[WATCH] Fenech Adami and his Cinquecento

Eddie Fenech Adami reminisces on his early days in politics, when his audience consisted of a lonely dog in a corner meeting held before the 1962 election.

Eddie Fenech Adami
Eddie Fenech Adami

Former Prime Minister Eddie Fenech Adami held a Q&A session at the University of Malta this week before signing copies of his autobiography ‘Eddie - My Journey.’

During the session, the former PN leader, who turned 80 last month, recounted his early experience in politics.

Fenech Adami, who first contested elections in 1962, reminisced how he was “nominated as candidate for the Nationalist Party in the 1962 election without no one asking me whether I would like to stand or not.”
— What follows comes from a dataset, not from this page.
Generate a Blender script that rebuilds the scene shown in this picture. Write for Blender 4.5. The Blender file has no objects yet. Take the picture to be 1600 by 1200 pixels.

Fenech Adami had failed to win a seat in that election, however he was elected to Parliament in 1969, after winning a seat in the casual election held following the death of an MP.

The former President said that he had “revolutionised” campaigning back in the sixties, long before the digital age, by holding corner meetings at 3pm.

He recounted how he would go around his constituency in an old Fiat Cinquecento with a borrowed amplifier on the back seat and a loud speaker sticking out of the tiny car’s sunroof.

“TWe'd hold the corner meeting at 3pm. The idea was to speak to women, who would be at home. We would start off with nobody watching you, nobody listening to you. I would say, 'but we can't start just yet... we need at least a dog'. And then a dog came along and I was told 'you may start',” he said to the audience’s laughter.

Fenech Adami's recent autobiography 'My Journey' traces his political career spanning over 40 years, in which he served as leadr of the opposition, prime minister and President.